Проявления религиозности можно рассматривать в качестве мотивирующего фактора только в рамках церковной организации3 (РПЦ, Ислам). Патриотическая позиция, выраженная в выступлении церковных иерархов, стала доминантой религиозной идеологии в период войны, и это придавало религиозному чувству верующих конструктивный характер.
Стихийные проявления религиозности, как правило, шли «вразрез» с ортодоксальной церковью и характеризовались усилением настроений апокалипсического характера, потерей смысла земного существования и, как следствие, снижением мотивации конструктивного социального (в первую очередь трудового) поведения. Религиозные чувства деструктивного, де-мотивирующего характера проявлялись, в первую очередь, у представителей нетрадиционных сектантских течений, находящихся вне ортодоксальной церковной традиции.

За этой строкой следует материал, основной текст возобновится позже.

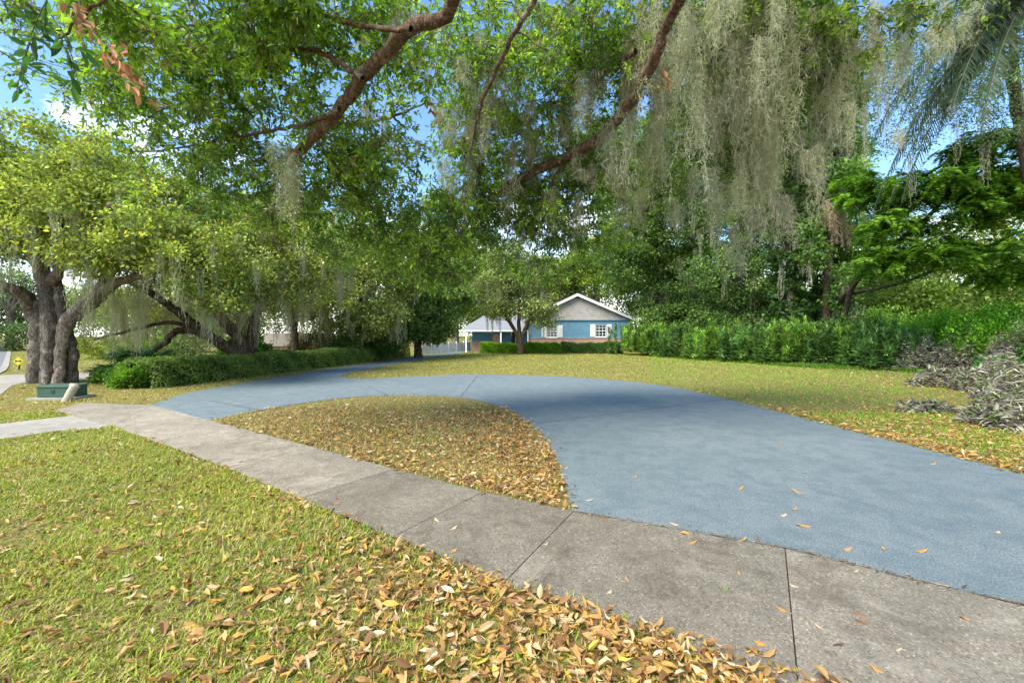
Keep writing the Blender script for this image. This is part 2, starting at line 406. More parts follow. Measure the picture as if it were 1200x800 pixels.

Война, таким образом, сыграла знаковую роль как в государственно-церковных отношениях, так и в судьбе самой церкви. Ведь именно в чрезвычайной ситуации проявились самые светлые и искренние чувства народа. Религиозность, вера в сочетании с патриотизмом неоднократно оказывалась в истории России одним из главных факторов победы. Война, как чрезвычайный фактор, укрепила веру тех, кто продолжал верить и в условиях гонений, и дала веру тем, кто считал себя атеистом. Отец Иоанн Санкт-Петербургский и Ладожский привел в своей работе пророчество старца, схимонаха Аристоклия, сделанное в Москве в 1918 г.: «По велению Божию, говорил он, со временем немцы войдут в Россию и тем спасут ее от безбожия»1. Если такое пророчество действительно имело место, то оно как нельзя более точно отражает состояние религиозности в Советской России в годы Великой Отечественной войны.